Während Biden also in Boston Mut zusprach, kämpft seine eigene Partei mit einem Imageproblem: zu alt, zu zögerlich, zu nostalgisch. Die Republikaner dagegen sind laut, aggressiv und organisiert wie ein Wrestling-Team auf Speed. Zwischen beiden steht die amerikanische Bevölkerung – erschöpft, verschuldet und mit einem Netflix-Abo, das wenigstens noch Stabilität bietet.

Ein Präsident zwischen Pathos und Parkinsonwitzen

Biden bemüht sich um Würde, um Vertrauen, um Zusammenhalt – und manchmal wirkt es, als wolle er das Land an der Hand nehmen und sagen: „Kinder, ich hab das schon 1973 gesehen, das wird wieder.“ Er hat recht: Amerika hat schon vieles überlebt. Nur diesmal ist die Frage, ob es auch den ständigen Vergleich mit sich selbst überlebt.
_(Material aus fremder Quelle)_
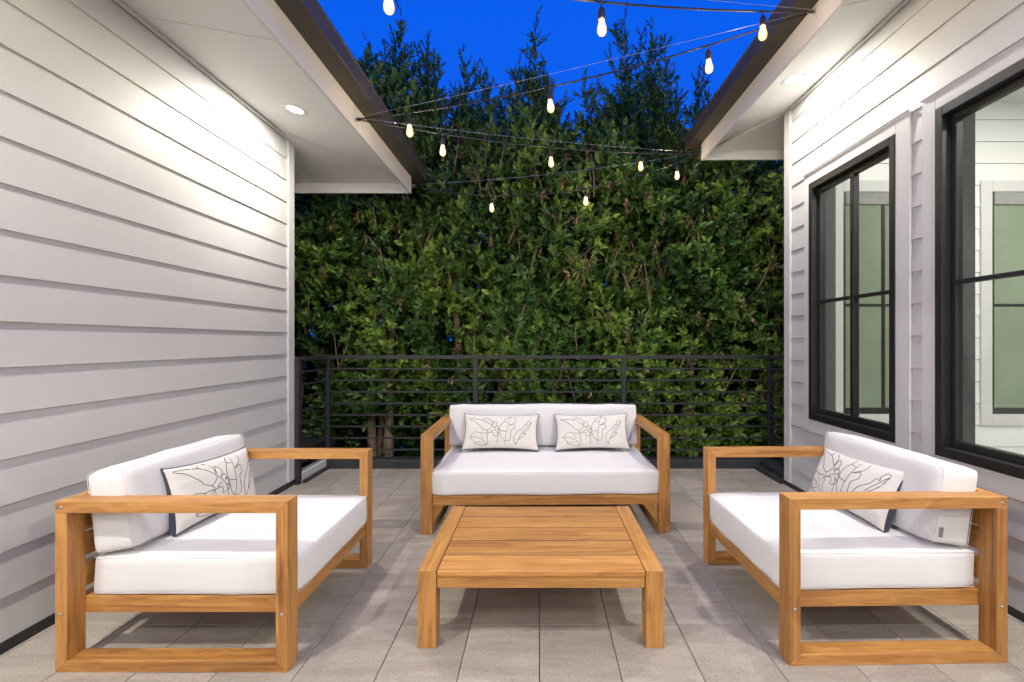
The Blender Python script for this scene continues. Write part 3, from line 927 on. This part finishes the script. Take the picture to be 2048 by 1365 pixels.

Denn Biden mag von „Weisheit“ und „Gerechtigkeit“ sprechen – aber währenddessen schieben sich Politiker gegenseitig vom Rednerpult, TV-Moderatoren schreien Verschwörungstheorien in die Nacht, und der Supreme Court wirkt wie ein Richterpanel in einer dystopischen Gameshow.

Das Märchen geht weiter

Biden will glauben – an Amerika, an das Gute, an die Wiederauferstehung der Demokratie. Und vielleicht braucht das Land genau das: einen alten Mann mit gebrochenem Charme, der daran erinnert, dass Hoffnung manchmal wichtiger ist als Realität. Doch zwischen seinen Zeilen steckt auch bittere Ironie: Wenn das Märchen kein Märchen mehr ist, dann bleibt nur die Moral. Und die lautet: Amerika wird nicht stärker, weil es Krisen überwindet, sondern weil es gelernt hat, sie professionell zu verdrängen.